In China, Beijing’s one-party government stages its National Day Parade every 10 years to project civic unity and military might. The most recent events, held in 2009 and 2019, involved trucks carrying nuclear missiles designed to evade U.S. defenses, as well as other weaponry.

Legions of troops, along with those hard assets, streamed past President Xi Jinping and other leaders gathered in Tiananmen Square in 2019 as spectators waved Chinese flags and fighter jets flew above.

Earlier this spring, Xi joined Russian President Vladimir Putin — another strongman leader Trump has occasionally praised — in Moscow’s Red Square for the annual “Victory Day” parade.
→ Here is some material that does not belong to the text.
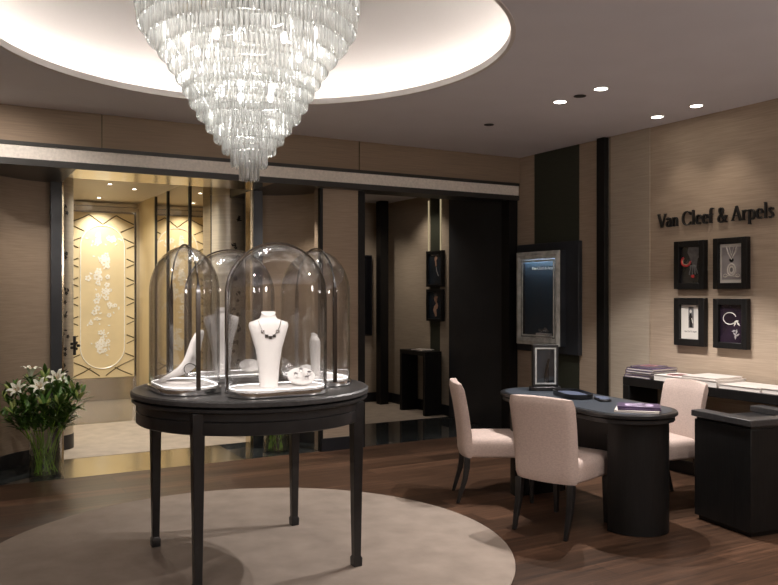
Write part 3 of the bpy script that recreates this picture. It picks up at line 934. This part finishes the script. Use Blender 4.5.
# ------------------------------------------------------------------ CHAIRS
def chair(x, y, rot, label):
    t = thing('upholstered_chair', label, 'chair', (x, y, 0), rot, 'pale linen chairs around the oval desk')
    mb = MB(); rings = []
    for z, sh in ((.325, .012), (.33, .004), (.345, 0), (.415, 0), (.44, .006), (.455, .018), (.463, .045), (.467, .10)):
        rings.append([(px + .03, py * (1 + .05 * (px / .24)), z) for px, py in rrect(.50 - 2 * sh, .44 - 2 * sh, max(.05 - sh * .3, .02), 6)])
    mb.loft(rings); mb.build('seat', 'chair', t, ang=50)
    mb = MB(); rings = []
    N = 14
    for k in range(N + 1):
        u = k / N; z = .322 + .52 * u
        xc = -.235 - .015 * u - .055 * u * u
        th = .032 if 0 < k < N else .022
        if k == N: z -= 0
        hw = .208 + .012 * u
        if k in (0, N): hw -= .006
        out = []
        for q in range(13):
            v = -1 + 2 * q / 12
            out.append((xc + .035 * v * v + th - (.012 if abs(v) == 1 else 0), v * hw, z - .012 * v * v * u))
        for q in range(13):
            v = 1 - 2 * q / 12
            out.append((xc + .035 * v * v - th + (.012 if abs(v) == 1 else 0), v * hw, z - .012 * v * v * u))
        rings.append(out)
    last = rings[-1]
    cxm = sum(p_[0] for p_ in last) / len(last)
    rings.append([(cxm + (p_[0] - cxm) * .8 , p_[1] * .985, p_[2] + .008) for p_ in last])
    mb.loft(rings); mb.build('backrest', 'chair', t, ang=60)
    for sx in (1, -1):
        for sy in (1, -1):
            mb = MB()
            def sq2(cx_, cy_, z, h_): return [(cx_ - h_, cy_ - h_, z), (cx_ + h_, cy_ - h_, z), (cx_ + h_, cy_ + h_, z), (cx_ - h_, cy_ + h_, z)]
            if sx == 1:
                mb.loft([sq2(.235, sy * .18, .002, .012), sq2(.235, sy * .18, .324, .021)])
            else:
                mb.loft([sq2(-.285, sy * .178, .002, .012), sq2(-.262, sy * .18, .08, .015), sq2(-.235, sy * .18, .17, .018), sq2(-.222, sy * .18, .25, .02), sq2(-.22, sy * .18, .321, .021)])
            mb.build('leg', 'chairleg', t, .003)
chair(3.45, 3.87, R(19), 'nearest pale linen chair seen from behind, pulled up to the oval desk')
chair(3.50, 4.65, R(-29), 'pale linen chair seen side on at the far left end of the oval desk')
chair(4.43, 4.01, R(169), 'pale linen chair on the far side of the desk, facing the camera before the console')

# ------------------------------------------------------------------ DESK ITEMS
def book(x, y, z, w, d, h, rot, label, cover, cat='book', group=None, motif=None, name='book', page='paper'):
    t = thing(name, label, cat, (x, y, z), rot, group)
    mb = MB(); b_ = min(.003, h * .15)
    mb.box(-w / 2, -d / 2, 0, w / 2, d / 2, b_); mb.box(-w / 2, -d / 2, h - b_, w / 2, d / 2, h); mb.box(-w / 2, -d / 2, b_, -w / 2 + .004, d / 2, h - b_)
    cv = mb.build('cover', cover, t)
    MB().box(-w / 2 + .0042, -d / 2 + .004, b_ + .0002, w / 2 - .004, d / 2 - .004, h - b_ - .0002).build('pages', page, t)
    if motif:
        mb = MB(Matrix.Translation((0, 0, h)))
        for k in range(6):
            a = k * PI / 3
            c = (w * .2 * math.cos(a), d * .2 * math.sin(a))
            mb.prism([(c[0] + w * .17 * math.cos(v), c[1] + d * .17 * math.sin(v)) for v in [2 * PI * j / 10 for j in range(10)]], 0, .0008)
        mb.build('cover_picture', motif, cv)
    return t
zt = .7518
# tray
t = thing('jewellery_tray', 'flat black oval tray with a blue pad lying on the desk top', 'tray', (3.87, 4.24, zt), R(70))
mb = MB(); mb.loft([[(x, y, z) for x, y in stadium(.09 * k2, .10 * k2 + .0, 20)] for k2, z in ((.93, 0), (1, .004), (1.04, .032))] + [[(x, y, z) for x, y in stadium(.09, .10 * .96, 20)] for z in (.032, .012)]); mb.build('tray_body', 'black', t)
mb = MB(); mb.loft([[(x, y, z) for x, y in stadium(.085, .085, 20)] for z in (.0122, .017)]); mb.build('pad', 'felt', t)
t = thing('jewellery_tray', 'second slimmer black tray beside the oval tray, nearer the desk books', 'tray', (3.90, 3.98, zt), R(60))
mb = MB(); mb.loft([[(x, y, z) for x, y in stadium(.05, .045, 20)] for z in (0, .014)]); mb.build('tray_body', 'black', t, .003)
mb = MB(); mb.loft([[(x, y, z) for x, y in stadium(.048, .036, 20)] for z in (.0142, .018)]); mb.build('pad', 'felt', t)
book(3.74, 3.52, zt, .20, .26, .012, R(40), 'bottom pale booklet under the purple ones near the end of the desk', 'cover', 'booklet')
book(3.755, 3.525, zt + .0125, .19, .25, .010, R(46), 'middle dark booklet in the small pile on the desk', 'purple', 'booklet')
book(3.765, 3.53, zt + .023, .19, .25, .009, R(42), 'top purple booklet with a pale flower cover on the desk pile', 'purple', 'booklet', motif='lilac')

# little glass vitrine on the desk
t = thing('tabletop_vitrine', 'small framed glass vitrine standing on the far end of the oval desk', 'vitrine', (3.925, 4.60, zt), R(-29 - 4))
mb = MB(); mb.loft([[(x, y, z) for x, y in stadium(.055, .062, 18)] for z in (0, .03)]); mb.build('base', 'black', t, .004)
mb = MB(); w, h, d = .093, .30, .045
for x0, z0, x1, z1 in ((-w, .031, -w + .016, h + .04), (w - .016, .031, w, h + .04), (-w + .016, .031, w - .016, .05), (-w + .016, h + .02, w - .016, h + .04)):
    mb.box(x0, -d, z0, x1, d, z1)
mb.build('case', 'black', t, .002)
mb = MB()
for x0, z0, x1, z1 in ((-w + .016, .05, -w + .028, h + .02), (w - .028, .05, w - .016, h + .02), (-w + .028, .05, w - .028, .06), (-w + .028, h + .01, w - .028, h + .02)):
    mb.box(x0, -d - .003, z0, x1, -d + .006, z1)
mb.build('bevel_frame', 'silverfr', t)
MB().box(-w + .0162, .02, .0502, w - .0162, .03, h + .0198).build('back_panel', 'vitrine', t)
MB().box(-w + .0282, -d + .001, .0602, w - .0282, -d + .004, h + .0098).build('glass_pane', 'glass', t)
MB().box(-w + .018, -.035, .0502, w - .018, .015, .058).build('shelf', 'chromed', t)
mb = MB(); mb.tube([(.012, -.005, .0585), (.012, -.005, .11), (.02, -.006, .19), (.03, -.005, .235)], [.02, .016, .010, .006], 8)
tag(mb.build('jewellery_prop', 'printk', loc=None), 'slim dark jewellery prop inside the small desk vitrine', 'jewellery display')
o = bpy.data.objects['jewellery_prop']; o.location = (3.925, 4.60, zt); o.rotation_euler = (0, 0, R(-33))

# ------------------------------------------------------------------ WALL VITRINE
t = thing('wall_vitrine', 'dark display case with a silvery mirror frame on the wall above the small vitrine', 'vitrine', (XR - .006, 6.2, .88))
MB().box(-.05, -.50, 0, -.001, .42, 1.095).build('back_board', 'blueblack', t, .003)
x0, x1 = -.125, -.0505
y0, y1, z0, z1 = -.33, .335, .075, 1.01
mb = MB()
mb.box(x0, y0, z0, x1, y0 + .05, z1); mb.box(x0, y1 - .05, z0, x1, y1, z1); mb.box(x0, y0 + .05, z0, x1, y1 - .05, z0 + .05); mb.box(x0, y0 + .05, z1 - .05, x1, y1 - .05, z1)
mb.build('case', 'blueblack', t, .002)
mb = MB()
def frame_ring(mb, x, ya, yb, za, zb_, w, dep, mi=0):
    a = [(x, ya, za), (x, yb, za), (x, yb, zb_), (x, ya, zb_)]
    m_ = [(x - dep, ya + w * .5, za + w * .5), (x - dep, yb - w * .5, za + w * .5), (x - dep, yb - w * .5, zb_ - w * .5), (x - dep, ya + w * .5, zb_ - w * .5)]
    b = [(x, ya + w, za + w), (x, yb - w, za + w), (x, yb - w, zb_ - w), (x, ya + w, zb_ - w)]
    mb.loft([a, m_, b], mi, cap=False)
frame_ring(mb, x0 - .001, y0, y1, z0, z1, .075, .014)
frame_ring(mb, x0 - .001, y0 + .082, y1 - .082, z0 + .082, z1 - .082, .02, .006)
mb.build('mirror_frame', 'silverfr', t, ang=10)
MB().box(-.056, y0 + .051, z0 + .051, -.0508, y1 - .051, z1 - .051).build('back_panel', 'vitrine', t)
MB().box(x0 + .004, y0 + .0502, z0 + .0502, x0 + .008, y1 - .0502, z1 - .0502).build('glass_pane', 'glass', t)
mb = MB(); write(LOGO, .030, .002, rightwall(-.0562, .17, .83), fit=.36, mb=mb); mb.build('logo_lettering', 'printw', t)
MB().box(-.112, y0 + .06, z1 - .060, -.100, y1 - .06, z1 - .0505).build('light_strip', 'ledv', t)
MB().box(-.11, -.14, z0 + .0505, -.06, .05, z0 + .12).build('display_block', 'white', t, .004)
vb = (XR - .006 - .085, 6.2, .88 + .075 + .1205)
t = thing('pearl_jewel', 'bright jewelled clip on the white block in the wall vitrine', 'jewel', (vb[0], vb[1] - .05, vb[2]))
mb = MB()
for k in range(9):
    mb.ball((rnd.uniform(-.02, .02), rnd.uniform(-.05, .06), .014 + rnd.uniform(0, .035)), .015, n=8)
mb.build('stones', 'diamond', t)
mb = MB(); mb.tube([(0, .05, .008), (0, .12, -.02), (0, .17, -.06)], .006, 6); mb.build('chain', 'diamond', t)

# ------------------------------------------------------------------ LETTERING ON THE RIGHT WALL
t = thing('wall_lettering', 'raised black serif shop name lettering above the four picture frames', 'sign', (XR - .004, 4.768, 2.030))
def put(q, c):
    q.build('letter', 'black', t)
write(LOGO, .112, .020, rightwall(-.0005, 0, 0) , fit=1.085, each=put)

# ------------------------------------------------------------------ PICTURE FRAMES
def ell(cx, cz, a, b, n=20, a0=0, a1=360):
    return [(cx + a * math.cos(R(a0 + (a1 - a0) * k / n)), cz + b * math.sin(R(a0 + (a1 - a0) * k / n))) for k in range(n)]
def frame(y, z, w, h, fw, dep, label, bg, art, x=XR, mount=None, fm='blackm'):
    """y,z: centre. local u runs to the right as seen"""
    t = thing('picture_frame', label, 'picture', (x - .001, y, z))
    T = rightwall(0, 0, 0)
    mb = MB(T)
    for a in ((-w / 2, -h / 2, -w / 2 + fw, h / 2), (w / 2 - fw, -h / 2, w / 2, h / 2), (-w / 2 + fw, -h / 2, w / 2 - fw, -h / 2 + fw), (-w / 2 + fw, h / 2 - fw, w / 2 - fw, h / 2)):
        mb.box(a[0], a[1], 0, a[2], a[3], dep)
    mb.build('frame', fm, t, .003)
    mats = ['printk', 'printg', 'printw', 'printp', 'printb', 'skin', 'greyfig', 'red', 'diamond', 'printk']
    idx = {n: i for i, n in enumerate(mats)}
    mb = MB(T); mb.box(-w / 2 + fw, -h / 2 + fw, .001, w / 2 - fw, h / 2 - fw, dep * .45, idx[bg])
    zt_ = dep * .45
    cnt = [0]
    def shape(poly, m):
        cnt[0] += 1
        mb.prism(poly, zt_, zt_ + .0004 + .0003 * cnt[0], idx[m])
    def line(pts, r, m, loop=False):
        mb.tube([(a, b, zt_ + .001) for a, b in pts], r, 5, idx[m], loop)
    art(shape, line, mb, T, zt_, idx)
    mb.build('print', mats, t)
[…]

The May 9 event commemorates the Soviet Union’s role in defeating Nazi Germany in World War II — a global conflict in which China and the Soviet Union, despite not being democracies, joined the Allied Powers in fighting the Axis Powers led by Germany and Japan.

A birthday parade for Hitler

Large civic-military displays were, of course, a feature in Nazi Germany and fascist Italy before and during World War II. Chilling footage of such events lives on as a reminder of the dangers of authoritarian extremism.

Among those frequent occasions: a parade capping Germany’s multiday observance of Adolf Hitler’s 50th birthday in 1939. (Some far-right extremists in Europe still mark the anniversary of Hitler’s birth.) The four-hour march through Berlin on April 20, 1939, included more than 40,000 personnel across the Army, Navy, Luftwaffe (Air Force) and Schutzstaffel (commonly known as the “SS.”) Hundreds of thousands of spectators lined the streets. The Führer’s invited guests numbered 20,000.

On a street-level platform, Hitler was front and center. Alone.